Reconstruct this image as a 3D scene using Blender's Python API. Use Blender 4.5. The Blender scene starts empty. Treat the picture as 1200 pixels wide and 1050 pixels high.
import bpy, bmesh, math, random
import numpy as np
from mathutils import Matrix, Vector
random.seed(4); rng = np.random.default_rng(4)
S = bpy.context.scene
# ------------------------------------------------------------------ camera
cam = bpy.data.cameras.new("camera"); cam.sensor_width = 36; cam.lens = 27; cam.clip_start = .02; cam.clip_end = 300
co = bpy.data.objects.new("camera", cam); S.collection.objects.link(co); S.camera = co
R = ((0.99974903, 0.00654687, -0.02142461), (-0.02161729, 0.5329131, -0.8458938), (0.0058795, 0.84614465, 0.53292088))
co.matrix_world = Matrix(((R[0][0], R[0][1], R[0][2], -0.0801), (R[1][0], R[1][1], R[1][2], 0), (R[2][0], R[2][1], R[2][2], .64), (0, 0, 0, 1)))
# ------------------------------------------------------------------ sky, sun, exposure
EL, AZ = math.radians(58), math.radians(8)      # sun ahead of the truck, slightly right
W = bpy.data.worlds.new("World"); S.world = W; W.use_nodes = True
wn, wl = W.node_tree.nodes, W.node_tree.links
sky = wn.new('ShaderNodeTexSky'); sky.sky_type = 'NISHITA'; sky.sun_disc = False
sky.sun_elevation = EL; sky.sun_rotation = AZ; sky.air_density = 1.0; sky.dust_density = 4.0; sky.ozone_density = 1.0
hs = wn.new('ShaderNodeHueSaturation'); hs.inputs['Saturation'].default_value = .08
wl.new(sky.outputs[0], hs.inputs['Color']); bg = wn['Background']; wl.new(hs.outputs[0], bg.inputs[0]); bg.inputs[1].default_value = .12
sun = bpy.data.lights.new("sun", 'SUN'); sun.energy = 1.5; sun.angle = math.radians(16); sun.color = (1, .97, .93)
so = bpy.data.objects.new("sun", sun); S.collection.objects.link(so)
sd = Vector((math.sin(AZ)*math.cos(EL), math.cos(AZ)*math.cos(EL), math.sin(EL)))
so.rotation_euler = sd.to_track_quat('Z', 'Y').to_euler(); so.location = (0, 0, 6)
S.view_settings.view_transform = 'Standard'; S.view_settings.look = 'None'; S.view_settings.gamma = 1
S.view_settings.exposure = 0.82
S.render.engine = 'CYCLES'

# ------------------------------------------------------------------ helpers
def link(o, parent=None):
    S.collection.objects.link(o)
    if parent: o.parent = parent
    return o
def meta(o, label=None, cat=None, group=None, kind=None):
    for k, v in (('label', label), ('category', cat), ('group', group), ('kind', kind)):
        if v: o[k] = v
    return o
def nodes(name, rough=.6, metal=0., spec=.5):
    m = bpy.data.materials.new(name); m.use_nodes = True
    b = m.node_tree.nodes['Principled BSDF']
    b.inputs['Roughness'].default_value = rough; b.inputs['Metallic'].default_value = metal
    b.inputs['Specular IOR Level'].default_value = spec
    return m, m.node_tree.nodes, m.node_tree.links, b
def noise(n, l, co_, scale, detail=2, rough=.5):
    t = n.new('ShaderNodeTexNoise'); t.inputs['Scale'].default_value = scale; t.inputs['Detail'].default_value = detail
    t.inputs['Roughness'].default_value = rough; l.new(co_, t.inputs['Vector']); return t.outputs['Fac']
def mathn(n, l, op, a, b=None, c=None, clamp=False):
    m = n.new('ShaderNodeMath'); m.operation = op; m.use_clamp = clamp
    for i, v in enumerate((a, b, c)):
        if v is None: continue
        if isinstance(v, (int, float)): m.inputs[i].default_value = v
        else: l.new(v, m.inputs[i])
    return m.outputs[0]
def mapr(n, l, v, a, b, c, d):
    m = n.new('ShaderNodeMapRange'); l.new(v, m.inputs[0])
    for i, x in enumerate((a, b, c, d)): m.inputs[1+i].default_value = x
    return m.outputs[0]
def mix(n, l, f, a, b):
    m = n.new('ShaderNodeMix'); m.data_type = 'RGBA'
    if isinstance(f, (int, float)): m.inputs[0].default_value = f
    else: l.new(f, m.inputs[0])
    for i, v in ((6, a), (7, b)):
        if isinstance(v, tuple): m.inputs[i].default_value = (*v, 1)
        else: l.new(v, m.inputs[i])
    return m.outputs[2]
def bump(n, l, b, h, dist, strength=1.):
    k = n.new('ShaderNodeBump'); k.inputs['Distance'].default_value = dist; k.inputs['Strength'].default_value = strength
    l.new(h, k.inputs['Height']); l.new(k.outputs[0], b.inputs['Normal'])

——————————

_Task to complete_: Reproduce the listing in full. Keep it exactly as written.

_Written response_:
Reconstruct this image as a 3D scene using Blender's Python API. Use Blender 4.5. The Blender scene starts empty. Treat the picture as 1200 pixels wide and 1050 pixels high.
import bpy, bmesh, math, random
import numpy as np
from mathutils import Matrix, Vector
random.seed(4); rng = np.random.default_rng(4)
S = bpy.context.scene
# ------------------------------------------------------------------ camera
cam = bpy.data.cameras.new("camera"); cam.sensor_width = 36; cam.lens = 27; cam.clip_start = .02; cam.clip_end = 300
co = bpy.data.objects.new("camera", cam); S.collection.objects.link(co); S.camera = co
R = ((0.99974903, 0.00654687, -0.02142461), (-0.02161729, 0.5329131, -0.8458938), (0.0058795, 0.84614465, 0.53292088))
co.matrix_world = Matrix(((R[0][0], R[0][1], R[0][2], -0.0801), (R[1][0], R[1][1], R[1][2], 0), (R[2][0], R[2][1], R[2][2], .64), (0, 0, 0, 1)))
# ------------------------------------------------------------------ sky, sun, exposure
EL, AZ = math.radians(58), math.radians(8)      # sun ahead of the truck, slightly right
W = bpy.data.worlds.new("World"); S.world = W; W.use_nodes = True
wn, wl = W.node_tree.nodes, W.node_tree.links
sky = wn.new('ShaderNodeTexSky'); sky.sky_type = 'NISHITA'; sky.sun_disc = False
sky.sun_elevation = EL; sky.sun_rotation = AZ; sky.air_density = 1.0; sky.dust_density = 4.0; sky.ozone_density = 1.0
hs = wn.new('ShaderNodeHueSaturation'); hs.inputs['Saturation'].default_value = .08
wl.new(sky.outputs[0], hs.inputs['Color']); bg = wn['Background']; wl.new(hs.outputs[0], bg.inputs[0]); bg.inputs[1].default_value = .12
sun = bpy.data.lights.new("sun", 'SUN'); sun.energy = 1.5; sun.angle = math.radians(16); sun.color = (1, .97, .93)
so = bpy.data.objects.new("sun", sun); S.collection.objects.link(so)
sd = Vector((math.sin(AZ)*math.cos(EL), math.cos(AZ)*math.cos(EL), math.sin(EL)))
so.rotation_euler = sd.to_track_quat('Z', 'Y').to_euler(); so.location = (0, 0, 6)
S.view_settings.view_transform = 'Standard'; S.view_settings.look = 'None'; S.view_settings.gamma = 1
S.view_settings.exposure = 0.82
S.render.engine = 'CYCLES'

# ------------------------------------------------------------------ helpers
def link(o, parent=None):
    S.collection.objects.link(o)
    if parent: o.parent = parent
    return o
def meta(o, label=None, cat=None, group=None, kind=None):
    for k, v in (('label', label), ('category', cat), ('group', group), ('kind', kind)):
        if v: o[k] = v
    return o
def nodes(name, rough=.6, metal=0., spec=.5):
    m = bpy.data.materials.new(name); m.use_nodes = True
    b = m.node_tree.nodes['Principled BSDF']
    b.inputs['Roughness'].default_value = rough; b.inputs['Metallic'].default_value = metal
    b.inputs['Specular IOR Level'].default_value = spec
    return m, m.node_tree.nodes, m.node_tree.links, b
def noise(n, l, co_, scale, detail=2, rough=.5):
    t = n.new('ShaderNodeTexNoise'); t.inputs['Scale'].default_value = scale; t.inputs['Detail'].default_value = detail
    t.inputs['Roughness'].default_value = rough; l.new(co_, t.inputs['Vector']); return t.outputs['Fac']
def mathn(n, l, op, a, b=None, c=None, clamp=False):
    m = n.new('ShaderNodeMath'); m.operation = op; m.use_clamp = clamp
    for i, v in enumerate((a, b, c)):
        if v is None: continue
        if isinstance(v, (int, float)): m.inputs[i].default_value = v
        else: l.new(v, m.inputs[i])
    return m.outputs[0]
def mapr(n, l, v, a, b, c, d):
    m = n.new('ShaderNodeMapRange'); l.new(v, m.inputs[0])
    for i, x in enumerate((a, b, c, d)): m.inputs[1+i].default_value = x
    return m.outputs[0]
def mix(n, l, f, a, b):
    m = n.new('ShaderNodeMix'); m.data_type = 'RGBA'
    if isinstance(f, (int, float)): m.inputs[0].default_value = f
    else: l.new(f, m.inputs[0])
    for i, v in ((6, a), (7, b)):
        if isinstance(v, tuple): m.inputs[i].default_value = (*v, 1)
        else: l.new(v, m.inputs[i])
    return m.outputs[2]
def bump(n, l, b, h, dist, strength=1.):
    k = n.new('ShaderNodeBump'); k.inputs['Distance'].default_value = dist; k.inputs['Strength'].default_value = strength
    l.new(h, k.inputs['Height']); l.new(k.outputs[0], b.inputs['Normal'])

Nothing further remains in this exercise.